Work to complete.
Please print exactly the lines below, from the start of the material up to and including the line with "new_obj('embossed_oval', bm, M_gold, gb, smooth='all')", but none of the pictures.
↓↓↓
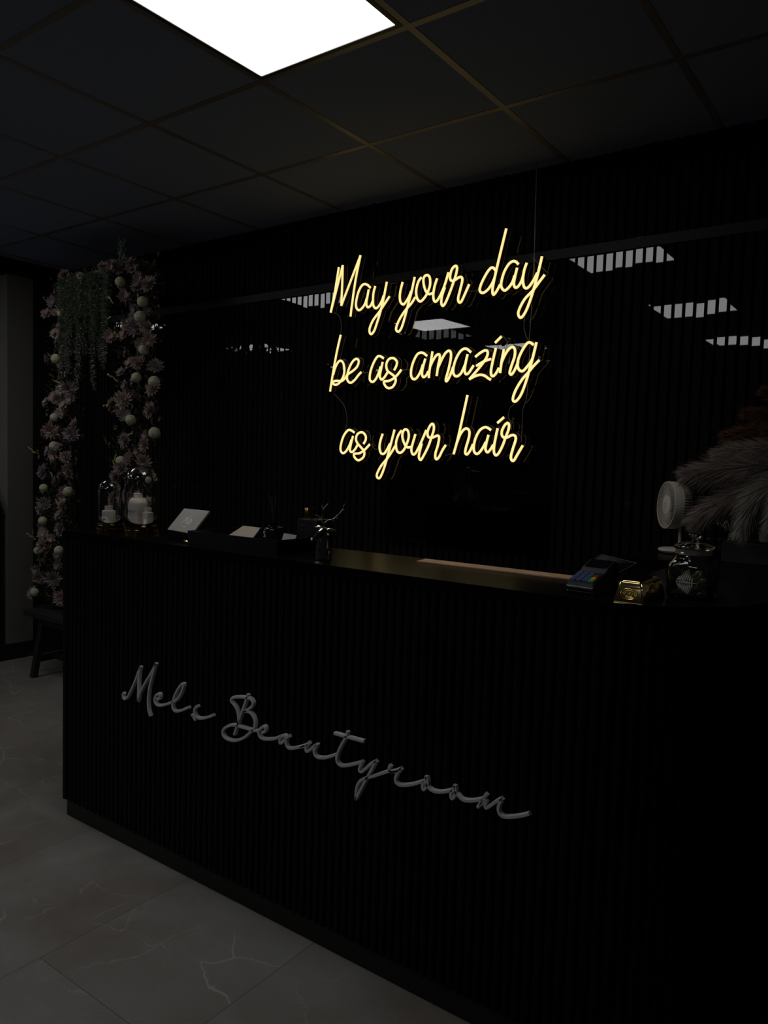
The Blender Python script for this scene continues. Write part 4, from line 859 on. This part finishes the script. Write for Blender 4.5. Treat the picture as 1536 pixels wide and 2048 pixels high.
text_like = [[(-0.010, 0.021), (-0.007, 0.027), (-0.004, 0.021), (-0.001, 0.026)], [(0.001, 0.021), (0.003, 0.027), (0.006, 0.022), (0.009, 0.026)], [(-0.006, 0.0175), (-0.002, 0.0185), (0.003, 0.0170), (0.007, 0.0185)]]
for s in text_like: tube(bm, [gp(*p) for p in catmull(s, 4)], 0.0011, 6)
new_obj('embossed_oval', bm, M_gold, gb, smooth='all')

# ------------------------------------------------------------------ lidded glass jar
jr = thing('glass_jar', 'lidded clear glass jar with an etched leaf at the rounded counter end', 'jar', (-0.444, 1.834, ZT), math.radians(-4))
def jsq(a, z):
    k = 0.85 if z < 0.078 else max(0.0, 0.85 * (1 - (z - 0.078) / 0.022))
    a = a - math.radians(0)
    return 1.0 / max(abs(math.cos(a)), abs(math.sin(a))) ** k
ro = [(0, 0.0), (0.040, 0.0), (0.0455, 0.004), (0.0465, 0.012), (0.0465, 0.072), (0.0455, 0.078), (0.043, 0.084), (0.040, 0.092), (0.0400, 0.112)]
ri = [(0.0370, 0.112), (0.0370, 0.093), (0.0400, 0.083), (0.0425, 0.076), (0.0435, 0.070), (0.0435, 0.012), (0.040, 0.007), (0, 0.006)]
bm = BM(); lathe(bm, ro + ri, 64, squash=jsq); new_obj('vessel', bm, M_glass, jr, smooth='all')
bm = BM(); lathe(bm, [(0, 0.1145), (0.034, 0.1145), (0.0345, 0.1135), (0.0440, 0.1135), (0.0450, 0.117), (0.0430, 0.121), (0.030, 0.126), (0.012, 0.129), (0.0065, 0.131), (0.0065, 0.137), (0.0135, 0.140), (0.0145, 0.146), (0.0110, 0.150), (0, 0.151)], 56)
new_obj('lid', bm, M_glass, jr, smooth='all')
bm = BM(); lathe(bm, [(0.0373, 0.100), (0.0385, 0.100), (0.0385, 0.1125), (0.0373, 0.1125), (0.0373, 0.100)], 48); 
new_obj('seal_ring', bm, mat('frosted_seal', (0.35, 0.34, 0.32), rough=0.4), jr, smooth=True)
# etched leaf on the face turned to the viewer's left
bm = BM()
for k in range(-7, 8):
    if k == 0: continue
    sgn = 1 if k > 0 else -1; kk = abs(k)
    v0 = Vector((-0.028 + kk * 0.0058, -0.0474, 0.040)); d = Vector((0.75 - 0.09 * kk, 0, sgn * 1.0))
    leafblade(bm, v0, d, Vector((0, -1, 0)), (0.018, 0.026, 0.030, 0.030, 0.026, 0.020, 0.013)[kk - 1], 0.0020, 0, 0.0)
leafblade(bm, Vector((-0.026, -0.0474, 0.040)), Vector((1, 0, 0)), Vector((0, -1, 0)), 0.054, 0.0024, 0, 0.0)
for v in bm.verts: v.co.y = -0.0472
o = new_obj('etched_leaf', bm, mat('etched_glass', (0.42, 0.42, 0.40), rough=0.6), jr)
bm = BM()
for k in range(26):
    c = Vector((R.uniform(-0.026, 0.026), R.uniform(-0.026, 0.026), 0.012 + 0.046 * R.random()))
    b2 = BM(); bmesh.ops.create_icosphere(b2, subdivisions=1, radius=1)
    rot = Matrix.Rotation(R.uniform(0, 6), 3, Vector((R.random(), R.random(), R.random() + .1)).normalized())
    for v in b2.verts: v.co = rot @ Vector((v.co.x * 0.013, v.co.y * 0.0075, v.co.z * 0.0075)) + c
    me = bpy.data.meshes.new('t'); b2.to_mesh(me); b2.free(); bm.from_mesh(me); bpy.data.meshes.remove(me)
sw = new_obj('wrapped_sweets', bm, mat('olive_wrapper', (0.19, 0.175, 0.085), rough=0.3, noise=(50, 0.8)))
sw.location = jr.location.copy(); tag(sw, 'dark olive wrapped sweets inside the lidded glass jar', 'sweets'); sw['kind'] = 'stuff'

# ------------------------------------------------------------------ desk fan
fn = thing('desk_fan', 'round white desk fan facing left on the back cabinet', 'fan', (-0.745, 2.80, ZT))
M_blade = mat('grey_fan_blade', (0.16, 0.15, 0.13), rough=0.5)
M_fan = mat('white_fan_plastic', (0.66, 0.60, 0.52), rough=0.45)
bm = BM(); lathe(bm, [(0, 0), (0.040, 0), (0.052, 0.004), (0.056, 0.010), (0.055, 0.015), (0.046, 0.018), (0, 0.019)], 48); new_obj('base', bm, M_fan, fn, smooth=True)
bm = BM(); tube(bm, [(0.012, 0.018, 0.016), (0.012, 0.018, 0.13)], 0.0065, 14); new_obj('pole', bm, M_fan, fn, smooth=True)
ax = Vector((-0.797, -0.605, 0.03)).normalized(); HC = Vector((-0.004, -0.02, 0.170))
q_ = ax.to_track_quat('Z', 'Y').to_matrix().to_4x4(); MT = Matrix.Translation(HC) @ q_
def fanpart(name, bm, m, smooth='all', parent=fn):
    bmesh.ops.transform(bm, matrix=MT, verts=bm.verts[:]); return new_obj(name, bm, m, parent, smooth=smooth)
rF = 0.083
bm = BM(); lathe(bm, [(rF - 0.003, 0.030), (rF, 0.030), (rF + 0.001, 0.027), (rF, -0.004), (rF - 0.004, -0.005), (rF - 0.004, 0.026), (rF - 0.003, 0.030)], 72); fanpart('rim', bm, M_fan, True)
bm = BM()
for k in range(54):
    a = 2 * math.pi * k / 54
    pts = [(rr * math.cos(a + tw), rr * math.sin(a + tw), zz) for rr, tw, zz in ((0.022, 0, 0.024), (0.04, 0.10, 0.027), (0.06, 0.26, 0.0285), (rF - 0.003, 0.46, 0.0285))]
    tube(bm, pts, 0.0010, 4)
o = fanpart('front_grille', bm, M_fan)
bm = BM(); lathe(bm, [(0, 0.033), (0.020, 0.0315), (0.030, 0.0295), (0.034, 0.0285), (0.034, 0.022), (0, 0.021)], 40); fanpart('hub_cap', bm, M_fan, True)
bm = BM()
for dx in (-0.004, 0.005): 
    b2 = BM(); lathe(b2, [(0, 0.0328), (0.0022, 0.0328), (0.0022, 0.0335), (0, 0.0335)], 10, cx=0.001, cy=dx); me = bpy.data.meshes.new('t'); b2.to_mesh(me); b2.free(); bm.from_mesh(me); bpy.data.meshes.remove(me)
fanpart('hub_mark', bm, M_ink, False)
bm = BM()
for k in range(52):
    a = 2 * math.pi * k / 52
    pts = [(rr * math.cos(a), rr * math.sin(a), zz) for rr, zz in ((rF - 0.002, -0.003), (rF - 0.006, -0.022), (rF - 0.014, -0.034), (0.05, -0.041), (0.02, -0.044))]
    tube(bm, pts, 0.0015, 4)
fanpart('rear_cage', bm, M_fan)
bm = BM(); lathe(bm, [(0, -0.055), (0.020, -0.053), (0.026, -0.045), (0.026, -0.020), (0, -0.018)], 32); fanpart('motor', bm, M_fan, True)
for k in range(5):
    bm = BM(); n = 8; rows = []
    for i in range(n + 1):
        a = 2 * math.pi * k / 5 + 1.0 * i / n; rows.append([bm.verts.new((rr * math.cos(a + rr * 4), rr * math.sin(a + rr * 4), 0.014 - 0.020 * i / n)) for rr in (0.018, 0.04, 0.06, 0.075)])
    for u, v in zip(rows, rows[1:]):
        for i in range(3): bm.faces.new((u[i], u[i + 1], v[i + 1], v[i]))
    bmesh.ops.solidify(bm, geom=bm.faces[:], thickness=0.0012)
    fanpart('blade', bm, M_blade)

# ------------------------------------------------------------------ pampas grass
M_plw = mat('blush_pampas_plume', (0.36, 0.29, 0.26), rough=0.9, sheen=0.3)
M_plc = mat('cream_pampas_plume', (0.36, 0.34, 0.29), rough=0.9, sheen=0.3)
M_plb = mat('rust_pampas_plume', (0.17, 0.075, 0.035), rough=0.9)
pg = thing('pampas_bouquet', 'bushy bouquet of blush, cream and rust pampas plumes on the right', 'pampas grass', (-0.30, 2.78, ZT))
PO = Vector((-0.30, 2.78, ZT))
bm = BM(); lathe(bm, [(0, 0), (0.05, 0), (0.07, 0.03), (0.065, 0.09), (0.035, 0.14), (0.03, 0.16), (0.034, 0.17), (0.026, 0.168), (0.026, 0.10), (0, 0.09)], 40)
new_obj('vase', bm, M_black, pg, smooth=True)
def plume(pts, m, L, n, seed, spread=1.0, wid=0.0009, t0=0.12):
    r = random.Random(seed); bm = BM()
    P = [Vector(p) - PO for p in catmull(pts, 6)]
    tube(bm, P, 0.0016, 5)
    N = len(P) - 1
    for k in range(n):
        t = t0 + (1 - t0) * r.random() ** 0.85; f = t * N; i = min(int(f), N - 1); p = P[i].lerp(P[i + 1], f - i); tg = (P[i + 1] - P[i]).normalized()
        s = tg.orthogonal().normalized(); b = tg.cross(s); a = r.uniform(0, 6.283)
        out = (s * math.cos(a) + b * math.sin(a))
        d = (tg * r.uniform(0.9, 1.6) + out * r.uniform(0.35, 0.95) * spread).normalized()
        l = L * r.uniform(0.5, 1.0) * (0.55 + 0.45 * math.sin(math.pi * min(1, t * 1.02)))
        w = d.cross(Vector((r.uniform(-1, 1), r.uniform(-1, 1), r.uniform(-1, 1))))
        w = w.normalized() * wid
        droop = Vector((0, 0, -1)) * l * 0.10
        v = [bm.verts.new(p + w), bm.verts.new(p - w), bm.verts.new(p + d * l * 0.55 - w * 0.8 + droop * 0.3), bm.verts.new(p + d * l * 0.55 + w * 0.8 + droop * 0.3), bm.verts.new(p + d * l + droop)]
        bm.faces.new((v[0], v[1], v[2], v[3])); bm.faces.new((v[3], v[2], v[4]))
    new_obj('plume', bm, m, pg)
V0 = (-0.30, 2.78, 1.27)
plume([V0, (-0.33, 2.74, 1.40), (-0.43, 2.66, 1.425), (-0.55, 2.62, 1.415), (-0.645, 2.60, 1.395)], M_plw, 0.142, 4420, 1, 0.9)
plume([V0, (-0.34, 2.73, 1.37), (-0.44, 2.66, 1.37), (-0.55, 2.63, 1.315), (-0.625, 2.62, 1.255)], M_plw, 0.135, 4080, 2, 0.9)
plume([V0, (-0.32, 2.72, 1.36), (-0.38, 2.62, 1.385), (-0.45, 2.58, 1.33), (-0.482, 2.56, 1.235)], M_plc, 0.115, 4080, 3, 0.8)
plume([V0, (-0.33, 2.74, 1.43), (-0.41, 2.68, 1.47), (-0.50, 2.66, 1.475), (-0.565, 2.65, 1.465)], M_plw, 0.115, 3060, 4, 0.8)
plume([V0, (-0.29, 2.70, 1.38), (-0.33, 2.60, 1.40), (-0.37, 2.56, 1.34), (-0.395, 2.55, 1.26)], M_plc, 0.115, 3060, 5, 0.8)
plume([V0, (-0.31, 2.75, 1.42), (-0.36, 2.70, 1.46), (-0.42, 2.68, 1.45)], M_plc, 0.121, 2550, 9, 0.9)
plume([V0, (-0.33, 2.79, 1.45), (-0.42, 2.76, 1.52), (-0.50, 2.74, 1.535), (-0.565, 2.73, 1.525)], M_plb, 0.098, 2850, 6, 0.9)
plume([V0, (-0.33, 2.80, 1.46), (-0.40, 2.78, 1.56), (-0.46, 2.76, 1.59), (-0.515, 2.75, 1.60)], M_plb, 0.083, 2470, 7, 0.9)
plume([V0, (-0.32, 2.80, 1.48), (-0.37, 2.78, 1.58), (-0.43, 2.77, 1.64), (-0.465, 2.76, 1.665)], M_plb, 0.083, 2470, 8, 0.8)
plume([V0, (-0.30, 2.79, 1.48), (-0.32, 2.77, 1.58), (-0.36, 2.76, 1.66), (-0.39, 2.75, 1.70)], M_plb, 0.090, 2470, 10, 0.9)
plume([V0, (-0.31, 2.77, 1.45), (-0.37, 2.74, 1.52), (-0.44, 2.72, 1.53)], M_plb, 0.105, 2470, 11, 0.9)

# ------------------------------------------------------------------ black riser with small pots
new_riser = tag(new_obj('display_riser', boxbm(-0.56, -0.34, 2.66, 2.86, ZT, ZT + 0.066, bev=0.002), mat('black_riser', (0.010, 0.010, 0.010), rough=0.5)), 'low black display block on the back cabinet under the pampas plumes', 'display block')
# the bouquet's vase stands behind the block
pg.location = (-0.26, 2.93, ZT)
for ch in pg.children:
    if ch.name.startswith('plume'): ch.location = PO - Vector((-0.26, 2.93, ZT))
bm = BM(); lathe(bm, [(0, 0), (0.014, 0), (0.020, 0.006), (0.0215, 0.020), (0.018, 0.034), (0.0165, 0.036), (0.0150, 0.034), (0.017, 0.02), (0.014, 0.008), (0, 0.006)], 36)
tag(new_obj('ceramic_pot', bm, mat('beige_ceramic', (0.33, 0.25, 0.18), rough=0.5), smooth=True, loc=(-0.508, 2.725, ZT + 0.066)), 'small beige ceramic pot on the black block below the cream plume', 'pot')
bm = BM(); lathe(bm, [(0, 0), (0.012, 0), (0.020, 0.005), (0.0225, 0.018), (0.0215, 0.031), (0.0195, 0.033), (0.0185, 0.030), (0.019, 0.016), (0.012, 0.007), (0, 0.006)], 36)
tag(new_obj('ceramic_pot', bm, mat('white_ceramic', (0.55, 0.53, 0.48), rough=0.2), smooth=True, loc=(-0.438, 2.715, ZT + 0.066)), 'small white ceramic pot on the black block at the right edge', 'pot')
on = thing('silver_ornament', 'small shiny silver spiky ornament beside the beige pot under the plumes', 'ornament', (-0.540, 2.672, ZT + 0.066)); on.scale = (1.35, 1.35, 1.45)
bm = BM(); lathe(bm, [(0, 0), (0.008, 0), (0.009, 0.003), (0.003, 0.008), (0.003, 0.020), (0, 0.021)], 16); new_obj('stem', bm, M_chrome, on, smooth=True)
bm = BM()
rr_ = random.Random(3)
for k in range(9):
    a = k * 0.75; l = 0.022 + 0.008 * (k % 3)
    tube(bm, catmull([(0, 0, 0.018), (0.012 * math.cos(a), 0.010 * math.sin(a), 0.028), (l * math.cos(a), l * 0.6 * math.sin(a), 0.040 + 0.012 * ((k * 7) % 4) / 3)], 4), [0.005] * 4 + [0.0045] * 4 + [0.003], 8)
bmesh.ops.recalc_face_normals(bm, faces=bm.faces[:])
new_obj('spikes', bm, mat('silver', (0.85, 0.84, 0.82), rough=0.22, metal=1.0), on, smooth='all')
↑↑↑
Answer below.
The Blender Python script for this scene continues. Write part 4, from line 859 on. This part finishes the script. Write for Blender 4.5. Treat the picture as 1536 pixels wide and 2048 pixels high.
text_like = [[(-0.010, 0.021), (-0.007, 0.027), (-0.004, 0.021), (-0.001, 0.026)], [(0.001, 0.021), (0.003, 0.027), (0.006, 0.022), (0.009, 0.026)], [(-0.006, 0.0175), (-0.002, 0.0185), (0.003, 0.0170), (0.007, 0.0185)]]
for s in text_like: tube(bm, [gp(*p) for p in catmull(s, 4)], 0.0011, 6)
new_obj('embossed_oval', bm, M_gold, gb, smooth='all')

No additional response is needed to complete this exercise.